*Recorded information:*
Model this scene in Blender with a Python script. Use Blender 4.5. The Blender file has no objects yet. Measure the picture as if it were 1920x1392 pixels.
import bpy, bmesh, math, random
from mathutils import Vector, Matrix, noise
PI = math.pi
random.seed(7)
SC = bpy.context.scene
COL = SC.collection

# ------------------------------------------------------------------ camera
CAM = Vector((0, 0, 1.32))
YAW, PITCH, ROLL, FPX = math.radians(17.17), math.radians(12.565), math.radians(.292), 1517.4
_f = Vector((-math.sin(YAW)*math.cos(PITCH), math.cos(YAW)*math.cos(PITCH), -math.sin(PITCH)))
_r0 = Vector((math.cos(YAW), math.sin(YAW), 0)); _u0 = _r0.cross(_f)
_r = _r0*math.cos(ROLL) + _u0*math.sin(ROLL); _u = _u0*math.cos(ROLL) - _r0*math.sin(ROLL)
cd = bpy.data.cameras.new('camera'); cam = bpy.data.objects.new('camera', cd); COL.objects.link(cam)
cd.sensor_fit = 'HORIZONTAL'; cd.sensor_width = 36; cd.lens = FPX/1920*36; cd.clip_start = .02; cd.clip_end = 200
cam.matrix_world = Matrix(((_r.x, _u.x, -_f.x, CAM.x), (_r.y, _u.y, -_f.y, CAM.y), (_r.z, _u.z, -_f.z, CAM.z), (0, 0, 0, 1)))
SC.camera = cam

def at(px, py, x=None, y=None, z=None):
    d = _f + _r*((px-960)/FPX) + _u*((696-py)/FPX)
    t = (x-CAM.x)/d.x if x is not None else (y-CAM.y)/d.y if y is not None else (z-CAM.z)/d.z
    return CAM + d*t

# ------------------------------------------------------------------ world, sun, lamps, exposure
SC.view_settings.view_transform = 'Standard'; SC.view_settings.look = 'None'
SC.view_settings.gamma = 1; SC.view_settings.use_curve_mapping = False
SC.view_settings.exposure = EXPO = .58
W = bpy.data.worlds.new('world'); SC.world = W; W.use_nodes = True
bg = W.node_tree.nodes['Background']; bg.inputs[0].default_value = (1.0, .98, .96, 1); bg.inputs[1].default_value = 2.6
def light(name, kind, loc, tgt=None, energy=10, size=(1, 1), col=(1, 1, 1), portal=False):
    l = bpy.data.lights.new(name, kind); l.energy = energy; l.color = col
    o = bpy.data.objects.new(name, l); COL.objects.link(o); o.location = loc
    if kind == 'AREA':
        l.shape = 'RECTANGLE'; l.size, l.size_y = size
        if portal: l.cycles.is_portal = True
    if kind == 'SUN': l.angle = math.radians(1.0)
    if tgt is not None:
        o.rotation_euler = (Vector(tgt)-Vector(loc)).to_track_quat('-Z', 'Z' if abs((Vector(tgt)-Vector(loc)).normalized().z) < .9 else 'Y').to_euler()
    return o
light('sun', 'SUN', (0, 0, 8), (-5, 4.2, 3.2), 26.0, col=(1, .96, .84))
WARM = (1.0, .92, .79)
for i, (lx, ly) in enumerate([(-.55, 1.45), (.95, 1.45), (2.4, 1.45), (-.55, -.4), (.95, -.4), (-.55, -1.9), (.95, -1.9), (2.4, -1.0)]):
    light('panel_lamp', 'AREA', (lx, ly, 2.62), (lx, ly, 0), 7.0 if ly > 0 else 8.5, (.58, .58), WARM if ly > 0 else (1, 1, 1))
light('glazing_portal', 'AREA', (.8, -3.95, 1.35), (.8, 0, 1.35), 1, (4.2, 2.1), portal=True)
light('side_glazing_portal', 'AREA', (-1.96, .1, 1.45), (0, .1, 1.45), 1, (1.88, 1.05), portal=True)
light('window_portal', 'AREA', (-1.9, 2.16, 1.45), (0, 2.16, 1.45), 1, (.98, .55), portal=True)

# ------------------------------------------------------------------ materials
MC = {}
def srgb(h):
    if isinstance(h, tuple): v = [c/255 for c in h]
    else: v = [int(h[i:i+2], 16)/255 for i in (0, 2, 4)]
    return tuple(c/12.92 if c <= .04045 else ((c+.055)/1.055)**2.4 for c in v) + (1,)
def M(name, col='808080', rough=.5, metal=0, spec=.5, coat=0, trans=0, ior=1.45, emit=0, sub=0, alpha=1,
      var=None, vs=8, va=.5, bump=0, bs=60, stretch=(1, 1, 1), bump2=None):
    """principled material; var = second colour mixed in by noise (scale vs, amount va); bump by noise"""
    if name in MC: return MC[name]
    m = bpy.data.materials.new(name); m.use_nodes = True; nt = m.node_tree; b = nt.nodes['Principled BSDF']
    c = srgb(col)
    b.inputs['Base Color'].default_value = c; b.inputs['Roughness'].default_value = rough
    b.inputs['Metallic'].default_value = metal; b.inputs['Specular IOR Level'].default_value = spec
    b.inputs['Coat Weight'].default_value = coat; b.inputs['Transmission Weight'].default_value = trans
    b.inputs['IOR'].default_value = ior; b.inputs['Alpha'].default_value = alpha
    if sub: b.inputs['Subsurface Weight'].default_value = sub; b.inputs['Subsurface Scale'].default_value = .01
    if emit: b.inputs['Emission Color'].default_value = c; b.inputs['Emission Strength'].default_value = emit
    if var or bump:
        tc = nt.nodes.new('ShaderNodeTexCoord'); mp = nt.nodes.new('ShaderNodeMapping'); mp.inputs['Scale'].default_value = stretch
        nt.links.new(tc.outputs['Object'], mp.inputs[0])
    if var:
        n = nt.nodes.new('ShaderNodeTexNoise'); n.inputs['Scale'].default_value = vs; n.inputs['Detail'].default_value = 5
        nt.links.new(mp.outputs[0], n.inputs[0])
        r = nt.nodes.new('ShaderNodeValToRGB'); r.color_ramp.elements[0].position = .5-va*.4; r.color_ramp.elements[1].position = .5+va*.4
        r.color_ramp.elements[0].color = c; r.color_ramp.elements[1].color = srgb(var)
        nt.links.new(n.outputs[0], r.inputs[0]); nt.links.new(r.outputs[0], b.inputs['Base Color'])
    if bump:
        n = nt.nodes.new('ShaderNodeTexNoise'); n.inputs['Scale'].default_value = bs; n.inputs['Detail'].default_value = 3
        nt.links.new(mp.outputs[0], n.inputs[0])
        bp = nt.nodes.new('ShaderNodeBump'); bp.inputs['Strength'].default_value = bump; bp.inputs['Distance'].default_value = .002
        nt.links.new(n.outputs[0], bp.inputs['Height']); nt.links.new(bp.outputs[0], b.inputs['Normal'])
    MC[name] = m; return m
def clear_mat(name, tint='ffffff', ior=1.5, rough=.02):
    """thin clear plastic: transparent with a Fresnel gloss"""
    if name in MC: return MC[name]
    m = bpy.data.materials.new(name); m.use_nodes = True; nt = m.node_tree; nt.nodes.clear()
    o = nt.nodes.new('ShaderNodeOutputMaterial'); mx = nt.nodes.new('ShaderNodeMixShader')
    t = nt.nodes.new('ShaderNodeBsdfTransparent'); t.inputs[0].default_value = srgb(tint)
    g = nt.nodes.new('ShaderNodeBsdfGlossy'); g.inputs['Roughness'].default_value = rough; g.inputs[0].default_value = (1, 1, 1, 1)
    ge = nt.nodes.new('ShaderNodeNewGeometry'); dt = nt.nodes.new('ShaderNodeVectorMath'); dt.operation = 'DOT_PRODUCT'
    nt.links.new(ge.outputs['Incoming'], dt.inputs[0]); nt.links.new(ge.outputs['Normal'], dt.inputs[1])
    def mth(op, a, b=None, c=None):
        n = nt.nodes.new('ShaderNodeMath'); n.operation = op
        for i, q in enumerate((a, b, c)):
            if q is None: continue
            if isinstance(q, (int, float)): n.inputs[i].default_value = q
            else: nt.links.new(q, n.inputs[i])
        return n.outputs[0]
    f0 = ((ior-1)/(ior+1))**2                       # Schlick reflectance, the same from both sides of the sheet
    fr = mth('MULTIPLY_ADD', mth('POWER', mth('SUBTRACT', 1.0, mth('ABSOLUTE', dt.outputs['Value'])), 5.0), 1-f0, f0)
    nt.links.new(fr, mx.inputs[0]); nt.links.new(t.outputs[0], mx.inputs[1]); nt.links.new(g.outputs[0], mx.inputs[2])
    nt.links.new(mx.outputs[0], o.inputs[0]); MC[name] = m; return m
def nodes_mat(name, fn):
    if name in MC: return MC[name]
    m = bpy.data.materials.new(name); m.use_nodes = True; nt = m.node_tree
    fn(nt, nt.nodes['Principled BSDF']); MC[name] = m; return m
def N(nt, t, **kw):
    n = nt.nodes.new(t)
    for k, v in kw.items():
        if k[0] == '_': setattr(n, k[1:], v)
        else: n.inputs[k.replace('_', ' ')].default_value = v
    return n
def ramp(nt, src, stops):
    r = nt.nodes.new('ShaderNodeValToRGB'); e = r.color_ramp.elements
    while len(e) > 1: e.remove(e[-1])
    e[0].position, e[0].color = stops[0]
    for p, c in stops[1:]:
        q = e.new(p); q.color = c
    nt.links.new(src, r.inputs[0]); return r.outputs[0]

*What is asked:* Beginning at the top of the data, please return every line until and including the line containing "return CAM + d*t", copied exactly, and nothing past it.

*Solution to the problem:*
Model this scene in Blender with a Python script. Use Blender 4.5. The Blender file has no objects yet. Measure the picture as if it were 1920x1392 pixels.
import bpy, bmesh, math, random
from mathutils import Vector, Matrix, noise
PI = math.pi
random.seed(7)
SC = bpy.context.scene
COL = SC.collection

# ------------------------------------------------------------------ camera
CAM = Vector((0, 0, 1.32))
YAW, PITCH, ROLL, FPX = math.radians(17.17), math.radians(12.565), math.radians(.292), 1517.4
_f = Vector((-math.sin(YAW)*math.cos(PITCH), math.cos(YAW)*math.cos(PITCH), -math.sin(PITCH)))
_r0 = Vector((math.cos(YAW), math.sin(YAW), 0)); _u0 = _r0.cross(_f)
_r = _r0*math.cos(ROLL) + _u0*math.sin(ROLL); _u = _u0*math.cos(ROLL) - _r0*math.sin(ROLL)
cd = bpy.data.cameras.new('camera'); cam = bpy.data.objects.new('camera', cd); COL.objects.link(cam)
cd.sensor_fit = 'HORIZONTAL'; cd.sensor_width = 36; cd.lens = FPX/1920*36; cd.clip_start = .02; cd.clip_end = 200
cam.matrix_world = Matrix(((_r.x, _u.x, -_f.x, CAM.x), (_r.y, _u.y, -_f.y, CAM.y), (_r.z, _u.z, -_f.z, CAM.z), (0, 0, 0, 1)))
SC.camera = cam

def at(px, py, x=None, y=None, z=None):
    d = _f + _r*((px-960)/FPX) + _u*((696-py)/FPX)
    t = (x-CAM.x)/d.x if x is not None else (y-CAM.y)/d.y if y is not None else (z-CAM.z)/d.z
    return CAM + d*t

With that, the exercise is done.